Interactive marketers shifting focus from quantity of page views to quality.
In the old days, online publishers had one purpose: delivering quantities of page views to marketers. Today their focus has shifted to delivering high quality viewers of those pages.
This tectonic shift is called behavioral targeting, or BT for short -- an acronym coined by a panel of experts at the Interactive Advertising World conference in New York on Monday.
Dave Morgan, TACODA founder and CEO, said that these days agencies are shifting from quantity to quality in order to ensure the quality of their programs.
Cari Weissberg, VP and Interactive Media Director at Hill Holliday, added that it's all about "understanding where a person's interests lie based on their previous online behavior."
Dave Hills, President of Media Solutions at 24/7 Real Media, said that there are two variables in the equation. The first, he said, is understanding what kind of content your target audience is going to want to go and see. The second variable is segmenting the audience to control how frequently consumers are exposed to a marketer's message.
On the client-side on the panel, Weight Watcher's director of eCRM Mark Creasy, added, "Make sure you segment from a product standpoint but also a consumer interest standpoint."
The one mistake marketers make when thinking about behavioral targeting is assuming that the effectiveness comes from subjecting consumers to messages in context. In reality, behavioral marketing has proven effective out of context as well. It is, after all, about targeting people based on their interest, not their location. "Out of context can be more meaningful," but the challenge is creative, the panel agreed.
"Tweaking creative to anticipate [consumer's interests] when they're out of context performs much better," Morgan said.
Weissberg said that out of context behavioral targeting providers marketers with a tremendous leaning opportunity to test the effectiveness of different creative executions on different audiences, because, as Weight Watchers' Crease said, "oftentimes initial assumptions about what creative works for what segment are wrong."

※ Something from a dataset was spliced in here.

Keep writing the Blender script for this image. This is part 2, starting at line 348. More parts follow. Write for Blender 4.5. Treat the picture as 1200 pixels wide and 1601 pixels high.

The panel also briefly turned their attention to some of the obstacles and problems currently plaguing the industry, namely spyware and pop-ups. Speaking of spyware, which a lot of people erroneously associate with behavioral targeting providers, Morgan said that "bad actors with bad practices that consumers don't like" are putting all marketers -- not just behavioral targeting practitioners -- in danger.
When it came to the most effective ad formats, there was a clear consensus among the panelists: "stop the pop-ups." As Morgan said, "you don't have to be over-the-top intrusive if you use behavioral targeting, and if you're relevant."
Beyond that, Hills concluded, "it's just common sense."